Thursday, March 13, 2014

Officer Geoffrey Graves Arrested for Forcible Rape

A San Jose police officer has turned himself in after being charged with forcible rape. Geoffrey Graves, 38, has been a cop for six years. The victim is a woman he was sent to protect during a domestic dispute.

Neither the police nor the district attorney's office is saying where the rape occurred, except that it was a hotel where the victim once worked as a maid. Graves was one of the two officers who responded to a disturbance at the home of the woman and her husband. To resolve the problem, the woman said she would take a room at the hotel for the night. The two officers took her there. However, a police document says while one officer left, Graves stayed behind.

"The officer gained information and location of her hotel room and then went up there approximately 15 minutes later and knocked on the door," Santa Clara County deputy district attorney Carlos Vega said. "Unbeknownst to her, he opened the door.
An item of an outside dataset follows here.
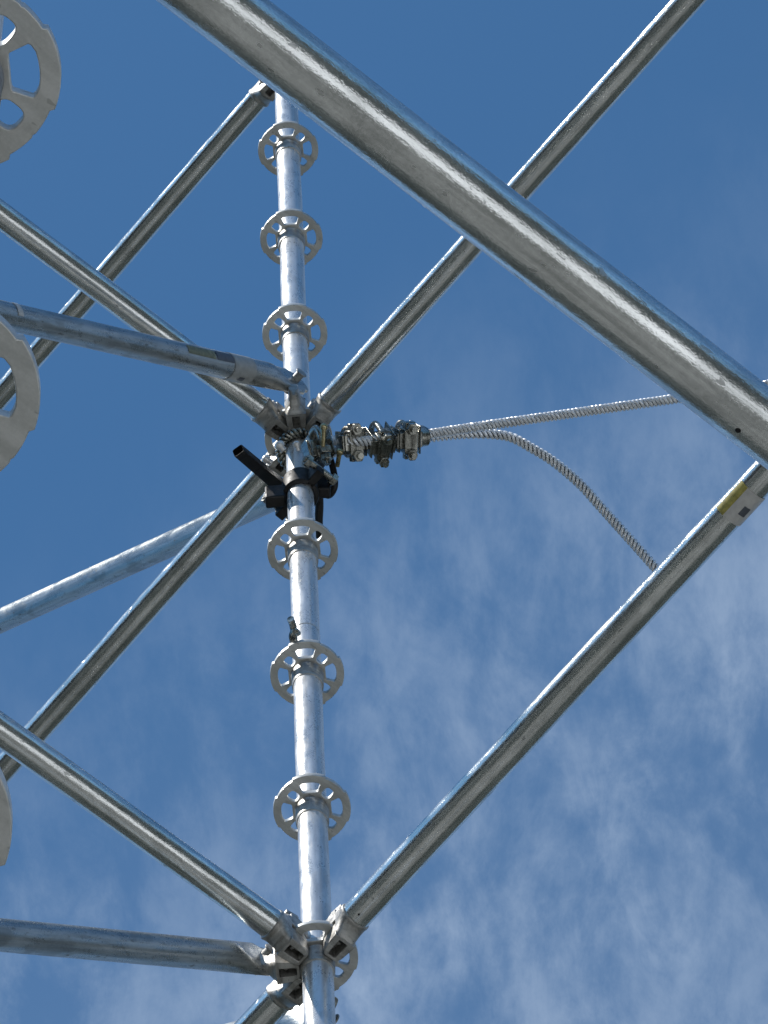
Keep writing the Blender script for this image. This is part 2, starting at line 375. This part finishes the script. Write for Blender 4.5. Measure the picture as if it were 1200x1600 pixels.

She was asleep, and that's when he let himself in and forcibly pushed her on the bed."

The victim didn't report the incident for three weeks, and when she did, she went to the California Highway Patrol, not San Jose police.

Kathleen Krenek is executive director of Next Door Solutions, an agency that counsels victims of rape and domestic violence. She believes the victim may have feared retaliation.
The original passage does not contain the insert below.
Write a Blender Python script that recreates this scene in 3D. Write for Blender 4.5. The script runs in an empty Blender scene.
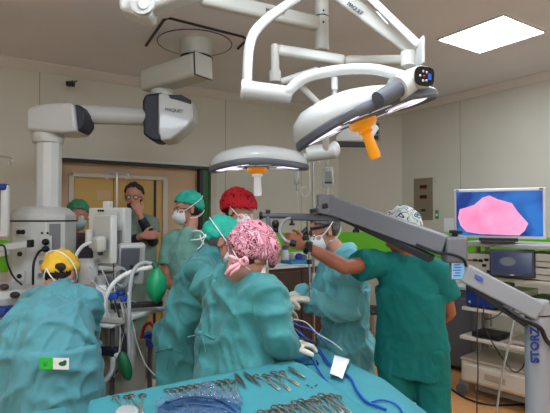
import bpy, bmesh, math, random
from mathutils import Vector as V, Matrix, Quaternion, noise
random.seed(7)
SC = bpy.context.scene
COL = SC.collection
# ---------------------------------------------------------------- camera
CAMZ, FPX, PITCH = 1.6, 474.0, math.radians(1.15)
cd = bpy.data.cameras.new('camera'); cam = bpy.data.objects.new('camera', cd); COL.objects.link(cam)
cam.location = (0, 0, CAMZ); cam.rotation_euler = (math.pi/2 + PITCH, 0, 0)
cd.sensor_width = 36; cd.lens = FPX/550*36; cd.clip_start = .05
SC.camera = cam
w = bpy.data.worlds.new('world'); SC.world = w; w.use_nodes = True
w.node_tree.nodes['Background'].inputs[0].default_value = (.8, .85, 1, 1)
w.node_tree.nodes['Background'].inputs[1].default_value = .15
SC.view_settings.view_transform = 'Standard'; SC.view_settings.look = 'None'
SC.view_settings.exposure = 0.15; SC.view_settings.gamma = 1
LAMP_W = 29.0     # strength of each ceiling luminaire
SC.cycles.use_denoising = True
SC.cycles.max_bounces = 8

def W(px, py, Y):
    "a point at depth Y (metres ahead of the photographer) seen at that place"
    c, s = math.cos(PITCH), math.sin(PITCH)
    a, b = (px-275)/FPX, (206.5-py)/FPX
    d = V((a, c - b*s, s + b*c)); return V((0, 0, CAMZ)) + d*(Y/d.y)
Z = V((0, 0, 1))
A = V((.836, .549, 0)).normalized()       # along the back wall
N = V((-A.y, A.x, 0))                     # towards the back wall
def R(u, v, z=0): return A*u + N*v + Z*z  # room coordinates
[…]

"She has reason to be afraid driving down the street," Krenek said. "Is someone going to do something? Is an officer going to do something? Is he going to find her because he's got a lot on the line. I'm absolutely amazed at the courage that it must have taken to come forward at this time."

Graves faces one count of forcible rape. He turned himself in Monday but was freed from jail on $100,000 bail.
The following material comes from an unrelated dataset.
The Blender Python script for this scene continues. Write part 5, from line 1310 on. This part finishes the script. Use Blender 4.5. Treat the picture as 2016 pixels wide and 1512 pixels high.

San Jose police put him on paid administrative leave. The department now faces the challenge of restoring public trust.

"This is difficult for everybody because it reflects on our job and what we do every day, so I know that the officers are troubled by it, but we are resilient, and we have been through other hard times, and we've pulled together to rebuild the trust of the community, and that's what we're going to work on doing," San Jose police spokesperson Sgt. Heather Randol said.